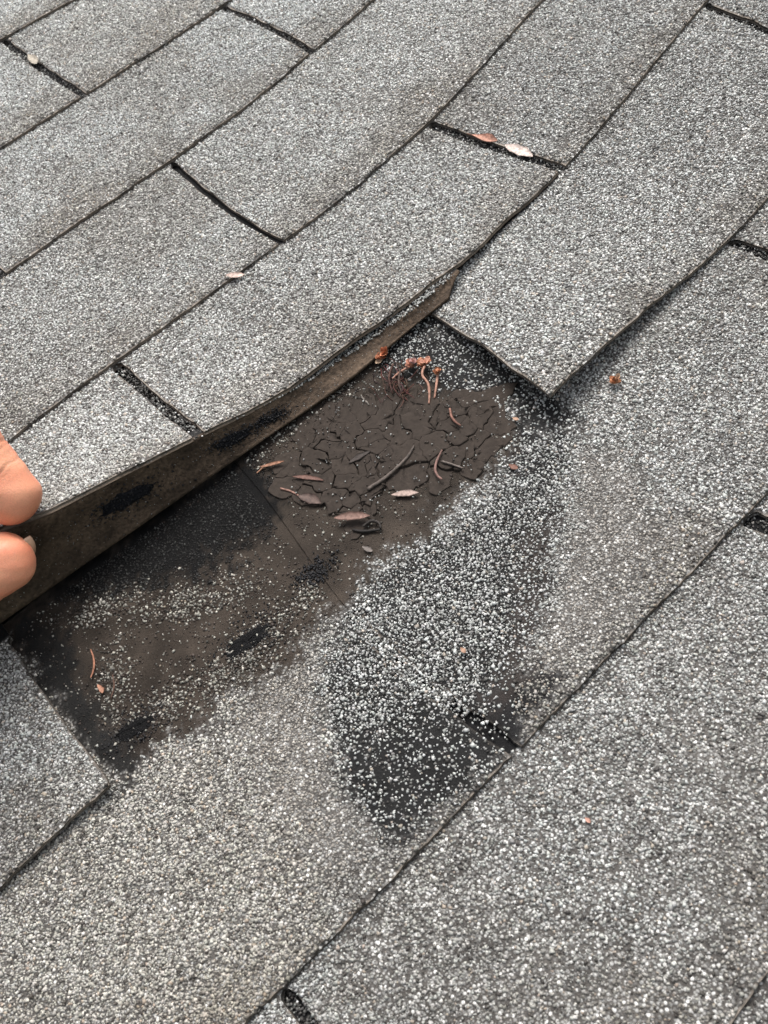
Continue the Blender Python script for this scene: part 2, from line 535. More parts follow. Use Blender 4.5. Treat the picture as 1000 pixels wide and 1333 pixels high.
def lift_left_tab(u, v):
    return 0.0045 * np.exp(-((u + 1.0) / 0.3) ** 2) * sstep(5.1, 6.0, v)


for k in range(0, 10):
    off = 0.0 if k % 2 == 0 else 0.5
    for i in range(-5, 5):
        u0, u1 = i + off, i + off + 1
        if not in_view(u0, u1, k):
            continue
        if k == 5 and -2.6 < u0 < 0.4:
            continue                                   # lifted course, below
        if k == 6 and u0 == -1:
            continue                                   # the missing tab
        expo = (k == 7 and u0 in (-1.5, -0.5))
        lift = None
        lab = None
        if k == 6 and u0 == 0:
            lift = lift_right_tab; lab = 'tab right of the bare gap, its lower left corner standing off the roof'
        if k == 6 and u0 == -2:
            lift = lift_left_tab; lab = 'tab at the left below the hand, its cut side facing the bare gap'
        if expo:                                       # lumpy dirt on the bare asphalt
            lift = lambda u, v: ((fbm(u * TW, v * EX, 70, 15) - .5) * .0016 + (vnoise(u * TW, v * EX, 260, 16) - .5) * .0006) * (1 - sstep(6.2, 6.7, v))
        F = flat_surface(k, lift)
        ext = (lambda u: 0.36 * sstep(1.03, 1.10, u)) if (k == 5 and u0 == .5) else None
        if ext:
            F0 = F
            F = lambda u, v, F0=F0, ext=ext, k=k: F0(u, np.asarray(v) + ext(np.asarray(u)) * sstep(k - .35, k, v))
        hw = (0.0085 if k != 8 else 0.016) + 0.003 * rng.random()
        if expo:
            hw = 0.010; lab = 'shingle under the missing tab, bare dark asphalt with dirt and loose granules'
        hg = slot_gap(k, hw)
        us = US if not expo else np.r_[0, .003, np.linspace(.006, .994, 150), .997, 1]
        vr = v_rows(k) if not expo else np.r_[np.linspace(k - 2.12, k - 1.02, 62), k - 1.0, k - .992, k - .98, k - .965, np.linspace(k - .94, k - .03, 56), k - .016, k - .008, k]

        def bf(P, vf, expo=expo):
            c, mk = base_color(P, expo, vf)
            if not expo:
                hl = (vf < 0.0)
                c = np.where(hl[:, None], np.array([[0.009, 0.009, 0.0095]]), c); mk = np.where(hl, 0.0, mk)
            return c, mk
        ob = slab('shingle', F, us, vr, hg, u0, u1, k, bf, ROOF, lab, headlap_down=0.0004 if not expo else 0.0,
                  ragged=1.0 if k > 5 else 0.8)

        def S(u, v, F=F):
            return F(u, v), fd_normal(F, u, v)
        tone = 1.0 + 0.10 * (rng.random() - .5) + (0.065 if k < 5 else 0.04) * (5 - k)  # random tab tone; grazing-angle brightness upslope is put into the granule colour
        tint = (1, 1, 1) if k > 3 else (0.99, 1.0, 1.01)
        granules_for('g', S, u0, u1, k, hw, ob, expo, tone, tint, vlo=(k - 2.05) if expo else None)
        if not expo:
            mid = (u0 + u1) / 2
            if k == 8 and u0 == -1:                   # slot of the bare course, drifted full of loose granules
                for lay in (0.0012, 0.0026, 0.0036):
                    granules_for('g', lambda u, v, F=F, lay=lay: (F(u, v) + np.array([[0, 0, lay]]), fd_normal(F, u, v)), mid - .0125, mid + .0125, k - 1, 0, ob, grit='drift',
                                 dens=lambda u, v: 1.0 - 0.93 * sstep(6.62, 6.84, v + (vnoise(u * 300, v * 60, 1.0, 2) - .5) * .2))
            else:
                granules_for('g', S, mid - .016, mid + .016, k - 1, 0, ob, grit='dark')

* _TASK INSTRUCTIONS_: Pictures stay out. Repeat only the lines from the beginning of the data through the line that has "return 0.0045 *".

* _SOLUTION BELOW_:
Continue the Blender Python script for this scene: part 2, from line 535. More parts follow. Use Blender 4.5. Treat the picture as 1000 pixels wide and 1333 pixels high.
def lift_left_tab(u, v):
    return 0.0045 * np.exp(-((u + 1.0) / 0.3) ** 2) * sstep(5.1, 6.0, v)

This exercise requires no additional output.